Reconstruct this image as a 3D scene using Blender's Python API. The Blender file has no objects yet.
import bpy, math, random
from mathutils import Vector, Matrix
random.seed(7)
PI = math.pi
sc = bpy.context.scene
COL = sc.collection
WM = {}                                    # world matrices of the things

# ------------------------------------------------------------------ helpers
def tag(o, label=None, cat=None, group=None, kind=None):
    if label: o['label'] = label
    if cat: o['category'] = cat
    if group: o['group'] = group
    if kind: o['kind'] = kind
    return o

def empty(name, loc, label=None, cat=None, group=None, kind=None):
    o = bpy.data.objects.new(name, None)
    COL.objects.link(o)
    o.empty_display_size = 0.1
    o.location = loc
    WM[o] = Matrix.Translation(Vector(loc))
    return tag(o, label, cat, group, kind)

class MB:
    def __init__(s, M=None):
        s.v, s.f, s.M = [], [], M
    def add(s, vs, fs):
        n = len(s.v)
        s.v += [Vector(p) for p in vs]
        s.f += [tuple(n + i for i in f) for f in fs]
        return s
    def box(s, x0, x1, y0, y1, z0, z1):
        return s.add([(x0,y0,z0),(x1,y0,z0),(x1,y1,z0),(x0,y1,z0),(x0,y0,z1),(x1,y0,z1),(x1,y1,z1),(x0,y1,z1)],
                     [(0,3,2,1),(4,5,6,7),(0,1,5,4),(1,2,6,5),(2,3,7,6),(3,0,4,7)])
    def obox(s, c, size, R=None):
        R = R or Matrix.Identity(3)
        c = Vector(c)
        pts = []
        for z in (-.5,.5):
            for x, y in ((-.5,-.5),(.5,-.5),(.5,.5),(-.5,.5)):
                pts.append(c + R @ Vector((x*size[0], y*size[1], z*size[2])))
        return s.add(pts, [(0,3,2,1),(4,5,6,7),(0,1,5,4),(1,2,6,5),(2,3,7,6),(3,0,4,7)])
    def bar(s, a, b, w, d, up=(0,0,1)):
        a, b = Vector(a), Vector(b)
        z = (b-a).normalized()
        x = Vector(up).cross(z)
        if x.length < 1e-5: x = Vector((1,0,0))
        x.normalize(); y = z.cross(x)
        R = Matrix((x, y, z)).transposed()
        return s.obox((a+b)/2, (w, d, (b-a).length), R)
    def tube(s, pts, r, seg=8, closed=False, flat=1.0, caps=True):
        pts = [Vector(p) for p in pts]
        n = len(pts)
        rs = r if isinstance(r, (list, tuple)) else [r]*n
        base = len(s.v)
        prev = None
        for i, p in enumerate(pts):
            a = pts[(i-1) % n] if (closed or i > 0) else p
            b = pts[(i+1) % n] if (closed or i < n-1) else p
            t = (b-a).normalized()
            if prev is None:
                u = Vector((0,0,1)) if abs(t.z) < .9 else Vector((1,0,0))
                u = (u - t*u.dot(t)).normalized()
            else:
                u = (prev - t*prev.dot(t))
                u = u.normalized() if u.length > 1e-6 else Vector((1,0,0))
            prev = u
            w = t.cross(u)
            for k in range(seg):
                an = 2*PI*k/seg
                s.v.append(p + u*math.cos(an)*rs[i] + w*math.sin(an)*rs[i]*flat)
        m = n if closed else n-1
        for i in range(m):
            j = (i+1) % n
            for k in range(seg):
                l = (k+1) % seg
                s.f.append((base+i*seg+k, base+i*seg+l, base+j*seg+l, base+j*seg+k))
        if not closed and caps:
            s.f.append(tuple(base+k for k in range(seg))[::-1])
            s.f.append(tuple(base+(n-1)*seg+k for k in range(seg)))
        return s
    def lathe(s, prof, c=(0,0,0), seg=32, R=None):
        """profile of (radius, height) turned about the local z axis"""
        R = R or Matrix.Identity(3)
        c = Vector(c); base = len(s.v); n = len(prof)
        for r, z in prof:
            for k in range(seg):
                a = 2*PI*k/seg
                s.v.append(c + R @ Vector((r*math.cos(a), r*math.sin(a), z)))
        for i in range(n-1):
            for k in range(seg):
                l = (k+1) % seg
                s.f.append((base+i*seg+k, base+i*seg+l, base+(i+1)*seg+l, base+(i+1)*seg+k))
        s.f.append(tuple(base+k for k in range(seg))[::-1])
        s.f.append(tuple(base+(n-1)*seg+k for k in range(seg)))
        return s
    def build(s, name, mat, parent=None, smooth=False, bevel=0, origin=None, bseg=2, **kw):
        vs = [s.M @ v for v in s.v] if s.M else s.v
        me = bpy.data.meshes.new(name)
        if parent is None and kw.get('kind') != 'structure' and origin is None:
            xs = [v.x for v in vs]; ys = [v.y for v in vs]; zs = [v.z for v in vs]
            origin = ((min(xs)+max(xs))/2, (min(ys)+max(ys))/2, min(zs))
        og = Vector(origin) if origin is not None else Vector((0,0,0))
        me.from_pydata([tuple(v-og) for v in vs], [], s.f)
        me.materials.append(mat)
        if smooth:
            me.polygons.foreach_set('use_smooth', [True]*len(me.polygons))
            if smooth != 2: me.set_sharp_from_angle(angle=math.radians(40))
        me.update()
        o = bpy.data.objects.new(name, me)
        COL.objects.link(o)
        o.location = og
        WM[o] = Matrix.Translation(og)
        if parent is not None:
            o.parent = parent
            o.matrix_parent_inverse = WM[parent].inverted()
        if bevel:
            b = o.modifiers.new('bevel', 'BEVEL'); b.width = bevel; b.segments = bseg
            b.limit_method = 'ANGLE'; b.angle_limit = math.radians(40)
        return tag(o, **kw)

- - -

■ **Your instructions**: Wherever a line in the data above holds "scene", copy that line.

■ **Problem solution**:
Reconstruct this image as a 3D scene using Blender's Python API. The Blender file has no objects yet.
sc = bpy.context.scene